On that note, variety is the spice of life, when it comes to practicing the short game. There are so many ways to play shots within 40 yards, so you can be as creative as you want. Just make sure you mix it up, not hit ball after ball from the same spot. E.g. try shots that:
- Roll more on the green (7-8 iron)
- Stop quickly (56 or 60 degree)
- Come out of different lies (tight, fluffy, deep rough and bunker)
- Have different trajectories (move the ball around in your stance and open the club-face to varying degrees)
The key to short game practice is experimentation and noticing the feeling of shots. Soon you’ll develop a full range of scoring shots and you’ll get up and down a lot more. Be sure to work on your visualization too, by seeing the trajectory and picking a clearly defined spot and seeing the ball go in…
Putting practice tips
Your putting needs a full work-out with a variety of drills, here are a few from a previous post, Great Putting drills for for Distance Control, Ball Striking, Visualization and Pressure.
Practicing on the driving range
A good range session should involve working on your fundamentals and hitting a variety of shots to different targets. The range can give us false confidence and waste time if we let it. Think about practicing “golf shots”, not “golf swings”. To make your practice sessions more effective (and fun), try treating the range like the golf course, by aiming at precise (small) targets and changing clubs as often as possible. Every shot needs to count and not just be “another ball”. You need a consequence for missing, like you do on the course. That famous golf question of “how do I take my driving range game to golf course?” is not realistic if you don’t practice on the range like you play on the golf course.
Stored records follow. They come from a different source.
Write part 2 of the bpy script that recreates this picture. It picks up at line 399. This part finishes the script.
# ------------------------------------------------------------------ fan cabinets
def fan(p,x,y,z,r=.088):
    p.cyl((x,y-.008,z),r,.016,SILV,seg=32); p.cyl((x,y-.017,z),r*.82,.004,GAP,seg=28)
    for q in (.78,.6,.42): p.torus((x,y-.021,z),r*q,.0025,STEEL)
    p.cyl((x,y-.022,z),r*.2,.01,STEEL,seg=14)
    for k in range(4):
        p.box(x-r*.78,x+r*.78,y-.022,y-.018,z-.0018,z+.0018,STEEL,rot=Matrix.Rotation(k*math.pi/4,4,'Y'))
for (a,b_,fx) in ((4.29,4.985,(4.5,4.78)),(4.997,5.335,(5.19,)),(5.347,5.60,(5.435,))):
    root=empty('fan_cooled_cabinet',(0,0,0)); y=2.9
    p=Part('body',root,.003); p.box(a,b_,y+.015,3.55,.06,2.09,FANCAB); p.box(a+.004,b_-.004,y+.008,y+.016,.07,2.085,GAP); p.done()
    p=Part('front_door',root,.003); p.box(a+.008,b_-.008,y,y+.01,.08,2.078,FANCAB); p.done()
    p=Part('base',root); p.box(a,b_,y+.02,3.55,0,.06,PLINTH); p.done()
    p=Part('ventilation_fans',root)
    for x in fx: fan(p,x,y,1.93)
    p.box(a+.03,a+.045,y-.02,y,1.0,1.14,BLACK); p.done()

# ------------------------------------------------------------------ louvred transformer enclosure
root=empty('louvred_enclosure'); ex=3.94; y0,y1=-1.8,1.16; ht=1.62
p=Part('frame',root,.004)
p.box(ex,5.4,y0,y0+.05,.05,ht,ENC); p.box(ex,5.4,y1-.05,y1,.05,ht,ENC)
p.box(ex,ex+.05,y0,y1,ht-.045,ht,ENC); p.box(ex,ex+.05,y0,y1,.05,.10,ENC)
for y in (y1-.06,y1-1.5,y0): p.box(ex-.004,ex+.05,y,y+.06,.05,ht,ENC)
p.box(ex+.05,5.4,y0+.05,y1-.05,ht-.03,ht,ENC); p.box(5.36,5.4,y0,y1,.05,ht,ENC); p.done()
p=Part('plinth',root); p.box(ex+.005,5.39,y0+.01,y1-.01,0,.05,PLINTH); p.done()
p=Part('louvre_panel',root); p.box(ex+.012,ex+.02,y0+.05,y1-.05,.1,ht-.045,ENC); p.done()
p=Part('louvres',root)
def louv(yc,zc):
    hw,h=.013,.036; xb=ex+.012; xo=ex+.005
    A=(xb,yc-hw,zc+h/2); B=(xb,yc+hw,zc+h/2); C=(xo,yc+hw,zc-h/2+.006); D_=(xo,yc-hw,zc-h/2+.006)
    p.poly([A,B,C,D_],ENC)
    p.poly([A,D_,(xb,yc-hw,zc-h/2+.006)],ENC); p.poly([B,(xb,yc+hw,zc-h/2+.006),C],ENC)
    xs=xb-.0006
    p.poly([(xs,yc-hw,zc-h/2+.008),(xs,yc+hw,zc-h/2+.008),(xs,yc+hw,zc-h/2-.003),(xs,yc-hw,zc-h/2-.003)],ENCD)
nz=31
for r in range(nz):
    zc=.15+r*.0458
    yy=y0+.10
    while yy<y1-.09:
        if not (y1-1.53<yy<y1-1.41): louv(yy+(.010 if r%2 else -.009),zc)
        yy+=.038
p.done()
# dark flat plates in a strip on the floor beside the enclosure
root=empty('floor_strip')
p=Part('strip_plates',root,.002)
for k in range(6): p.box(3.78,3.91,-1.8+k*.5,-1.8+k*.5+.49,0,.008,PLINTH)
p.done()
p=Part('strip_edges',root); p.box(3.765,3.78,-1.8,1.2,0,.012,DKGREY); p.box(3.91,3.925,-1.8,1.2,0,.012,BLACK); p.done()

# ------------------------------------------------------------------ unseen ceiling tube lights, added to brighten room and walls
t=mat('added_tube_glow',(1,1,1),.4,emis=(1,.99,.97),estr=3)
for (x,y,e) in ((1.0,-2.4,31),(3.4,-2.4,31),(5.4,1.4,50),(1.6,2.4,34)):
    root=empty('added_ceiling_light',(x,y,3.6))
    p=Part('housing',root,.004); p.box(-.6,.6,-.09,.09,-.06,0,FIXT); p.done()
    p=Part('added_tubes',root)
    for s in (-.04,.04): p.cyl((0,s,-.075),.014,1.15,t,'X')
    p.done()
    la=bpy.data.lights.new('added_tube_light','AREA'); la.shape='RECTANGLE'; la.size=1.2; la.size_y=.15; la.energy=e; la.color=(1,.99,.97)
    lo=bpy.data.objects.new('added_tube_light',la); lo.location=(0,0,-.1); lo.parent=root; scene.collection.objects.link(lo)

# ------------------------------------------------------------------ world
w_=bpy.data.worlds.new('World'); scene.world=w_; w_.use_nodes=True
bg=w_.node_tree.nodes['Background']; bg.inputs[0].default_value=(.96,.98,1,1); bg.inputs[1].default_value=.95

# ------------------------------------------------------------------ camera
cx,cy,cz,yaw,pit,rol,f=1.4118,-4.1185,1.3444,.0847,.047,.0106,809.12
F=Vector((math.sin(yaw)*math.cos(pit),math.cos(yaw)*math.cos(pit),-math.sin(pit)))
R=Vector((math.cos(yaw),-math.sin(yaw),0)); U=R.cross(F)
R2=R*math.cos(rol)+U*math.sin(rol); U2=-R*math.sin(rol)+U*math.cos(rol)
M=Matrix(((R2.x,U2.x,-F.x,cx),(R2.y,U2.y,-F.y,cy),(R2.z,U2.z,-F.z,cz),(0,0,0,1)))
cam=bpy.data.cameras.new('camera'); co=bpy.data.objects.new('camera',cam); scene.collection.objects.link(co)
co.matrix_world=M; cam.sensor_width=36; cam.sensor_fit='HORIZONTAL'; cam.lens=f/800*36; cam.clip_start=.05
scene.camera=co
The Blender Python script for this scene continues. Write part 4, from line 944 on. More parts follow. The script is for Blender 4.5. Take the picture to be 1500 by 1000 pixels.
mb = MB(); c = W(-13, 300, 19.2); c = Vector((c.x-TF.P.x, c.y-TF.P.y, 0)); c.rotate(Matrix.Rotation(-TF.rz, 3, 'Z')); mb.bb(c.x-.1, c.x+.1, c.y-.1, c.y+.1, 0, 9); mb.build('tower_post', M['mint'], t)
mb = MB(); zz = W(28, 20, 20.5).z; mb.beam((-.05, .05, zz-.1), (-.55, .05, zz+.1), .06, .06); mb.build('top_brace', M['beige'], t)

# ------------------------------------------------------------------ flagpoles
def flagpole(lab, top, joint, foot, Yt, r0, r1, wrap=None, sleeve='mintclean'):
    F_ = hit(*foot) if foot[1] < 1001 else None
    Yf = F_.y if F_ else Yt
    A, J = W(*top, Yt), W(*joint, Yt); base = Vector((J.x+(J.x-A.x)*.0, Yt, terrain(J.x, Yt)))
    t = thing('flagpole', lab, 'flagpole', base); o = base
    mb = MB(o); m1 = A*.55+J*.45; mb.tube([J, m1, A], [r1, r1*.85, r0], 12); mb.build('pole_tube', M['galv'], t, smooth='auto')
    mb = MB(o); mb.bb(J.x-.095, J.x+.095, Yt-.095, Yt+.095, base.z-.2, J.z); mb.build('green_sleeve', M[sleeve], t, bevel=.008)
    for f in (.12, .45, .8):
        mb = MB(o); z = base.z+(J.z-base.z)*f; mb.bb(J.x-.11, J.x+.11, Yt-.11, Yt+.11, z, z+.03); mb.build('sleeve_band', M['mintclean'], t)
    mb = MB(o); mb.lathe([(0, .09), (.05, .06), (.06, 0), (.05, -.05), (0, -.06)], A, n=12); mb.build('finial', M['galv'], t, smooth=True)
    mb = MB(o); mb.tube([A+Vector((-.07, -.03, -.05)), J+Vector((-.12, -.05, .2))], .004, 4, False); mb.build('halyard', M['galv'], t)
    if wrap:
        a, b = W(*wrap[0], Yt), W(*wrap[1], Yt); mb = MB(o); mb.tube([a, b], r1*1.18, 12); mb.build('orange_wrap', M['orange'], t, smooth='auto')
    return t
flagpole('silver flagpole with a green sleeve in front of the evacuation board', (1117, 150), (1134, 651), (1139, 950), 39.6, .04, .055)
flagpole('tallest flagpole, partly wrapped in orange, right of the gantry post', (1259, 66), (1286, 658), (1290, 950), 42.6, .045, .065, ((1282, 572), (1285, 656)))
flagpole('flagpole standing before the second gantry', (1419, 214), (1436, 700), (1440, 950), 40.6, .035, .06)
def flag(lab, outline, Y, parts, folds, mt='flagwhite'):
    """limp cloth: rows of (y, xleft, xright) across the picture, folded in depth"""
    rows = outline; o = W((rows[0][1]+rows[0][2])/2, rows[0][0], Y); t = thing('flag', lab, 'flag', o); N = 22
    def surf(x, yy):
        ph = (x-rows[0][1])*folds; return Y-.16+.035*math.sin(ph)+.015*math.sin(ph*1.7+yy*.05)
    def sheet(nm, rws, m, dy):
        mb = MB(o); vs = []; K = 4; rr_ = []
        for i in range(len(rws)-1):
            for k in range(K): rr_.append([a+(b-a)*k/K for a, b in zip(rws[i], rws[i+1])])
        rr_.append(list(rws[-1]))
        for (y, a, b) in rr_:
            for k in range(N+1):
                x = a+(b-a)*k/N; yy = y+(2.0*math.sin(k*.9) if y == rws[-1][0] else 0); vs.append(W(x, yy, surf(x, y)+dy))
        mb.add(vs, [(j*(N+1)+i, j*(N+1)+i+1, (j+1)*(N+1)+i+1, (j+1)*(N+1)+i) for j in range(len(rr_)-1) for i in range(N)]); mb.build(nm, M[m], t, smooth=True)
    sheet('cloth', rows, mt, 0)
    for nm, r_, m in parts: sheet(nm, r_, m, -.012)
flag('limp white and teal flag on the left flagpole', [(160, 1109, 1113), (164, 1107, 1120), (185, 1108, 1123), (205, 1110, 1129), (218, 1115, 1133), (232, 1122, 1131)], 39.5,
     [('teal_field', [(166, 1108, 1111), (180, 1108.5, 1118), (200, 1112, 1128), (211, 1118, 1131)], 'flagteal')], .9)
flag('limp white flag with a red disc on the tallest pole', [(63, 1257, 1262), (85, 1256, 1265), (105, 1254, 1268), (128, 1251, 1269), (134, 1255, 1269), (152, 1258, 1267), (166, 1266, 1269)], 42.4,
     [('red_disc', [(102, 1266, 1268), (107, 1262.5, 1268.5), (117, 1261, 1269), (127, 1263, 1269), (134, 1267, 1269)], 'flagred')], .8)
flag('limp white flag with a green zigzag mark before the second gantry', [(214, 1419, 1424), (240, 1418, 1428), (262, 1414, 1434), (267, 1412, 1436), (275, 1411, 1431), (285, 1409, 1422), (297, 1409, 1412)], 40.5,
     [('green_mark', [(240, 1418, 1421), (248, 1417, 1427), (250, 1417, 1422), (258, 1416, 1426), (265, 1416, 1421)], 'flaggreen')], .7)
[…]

Anyone can stand on the driving range, get their body into the rhythm of hitting the same shot over and over again. Listen to what Dr. Parent says in his book, Zen Golf.
The rhythm you develop on the range happens while you’re hitting shot after shot with the same club from the same spot, often to the same target. On the course it’s completely different, almost never hitting the same club twice in a row from the same spot. – Dr. Joe Parent, Zen Golf
The Fundamentals
Even though I’m a mental coach, I can’t emphasize enough the importance of working on the fundamentals. Always have an alignment stick (or club) down so you’re improving or maintaining good alignment (so your feet are aligned parallel left of your target). Before each shot, make the checks on your fundamentals – ball position, grip, posture, alignment and stance.
Visualization and feel
A good practice session involves improving your visualization for shots and ingraining the feeling for shots. You want to get into the habit of trusting your swing to produce the shot you are visualizing. This will help you more than trying to learn the swing mechanics involved in hitting every shot perfectly straight. Try to hit draws and fades and hooks and slices and notice how they feel.
Put pressure on your practice.
I always get my students to play games against themselves when they’re practicing. We want to feel pressure, even in practice to get better at handling it on the golf course.
Ben Hogan used to practice by playing a whole round during a driving range session, changing clubs and targets for every shot and going through his routine. He’d even visualize where the pin was cut on the imaginary green. That’s real practice.
Practice is supposed to make you a better player. But unless you do it with a real purpose and plan, you’ll find it hard to get better.